Nada ficou no lugar, tudo foi desacomodado, remexido, bagunçado, e algumas coisas quebradas, perdidas. Tem coisa que até agora não consegui encontrar, objetos estimados, de valor, não material, é claro, mas afetivo, que acho que foram absorvidos pelo caos e jamais me serão devolvidos. O caos nunca passa sem ocasionar perdas.
Machuquei-me. Além dos hematomas, me cortei com um caco de copo quebrado, fiquei nervosa, dei “piti”, me desequilibrei. Na tentativa de começar a colocar tudo no lugar, muitas coisas desabaram sobre mim.
Já na nova residência, curiosamente, descobri que eu havia trazido ainda muita quinquilharia. Nova empreitada de seleção e descarte de tudo que não cabe mais no meu novo mundo.

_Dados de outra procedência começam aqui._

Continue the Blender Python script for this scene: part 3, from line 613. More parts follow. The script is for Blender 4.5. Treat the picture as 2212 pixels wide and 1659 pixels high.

Agora tudo já começa a entrar no lugar, embora não tenha encontrado uma relíquia que guardava com muito zelo. Não adianta nada ser zeloso no meio do caos. Trata-se de um livro, Bola de Gude, de Leir Moraes, cuja leitura me foi passada como trabalho escolar em remotíssimos tempos, a qual me impressionou de tal maneira que o conservei até então. De alguma forma, o livro também fala de mudança, transformação e perdas. Coincidência ou não, ele está perdido e eu fiquei muito triste por isso.
As coisas já estão mais organizadas. O trapo agora aqui sou eu, que tive que tomar a frente de tudo na mudança. É claro que este fato não me passa despercebido. Sou eu que tenho que passar por isso, é minha responsabilidade. Contudo, apesar de estar me sentindo um trapo, como disse, sobrevivi para reorganizar a minha casa. Quantos não sobrevivem ao caos! Sou um trapo renovado, cheio de remendos, e também de energias novas, apesar do cansaço. Novos ares, nova atmosfera, novo ambiente, novas pessoas, jovens ou mais idosas, com as quais certamente aprenderei muitas coisas. A palavra é essa: renovação, nova ação, nova atitude. Tudo isto está implícito, ou melhor, explícito, no processo de mudança e transformação. Esse é o lado positivo de que falava anteriormente.
Mudei. Mudei tudo de lugar, mudei de local, de residência, de ambiente. A sensação é um pouco de estranhamento no início. Meu mundo está diferente e isto me faz pensar em todas estas coisas que estão acontecendo e provocando profundas mudanças no Mundo, que é meu também. Agora é a fase de adaptação, aliás esta é uma das características mais louváveis do Ser Humano: a capacidade de se readaptar.
Em essência, acabo por concluir, mudei também, porque nada se modifica externamente sem promover modificações no mundo íntimo. E o contrário também é verdadeiro. No fim das contas, é o nosso mundo interior que também precisa estar em constante processo de reforma, até para que a crise possa ser encarada como um sistema natural de renovação pelo qual todos nós devemos passar. Da próxima vez, a bagagem estará bem maior sob este aspecto e muito, mas muito menor no sentido literal de “bagagem”.
Próxima vez??? Tem uma coisa que me esqueci de mencionar a respeito do caos: de surpresa ou não, ele sempre retorna às nossas vidas, não uma ou duas, mas várias vezes, por isso é preciso se preparar e encarar.
O saldo final, em qualquer experiência, será sempre o aprendizado.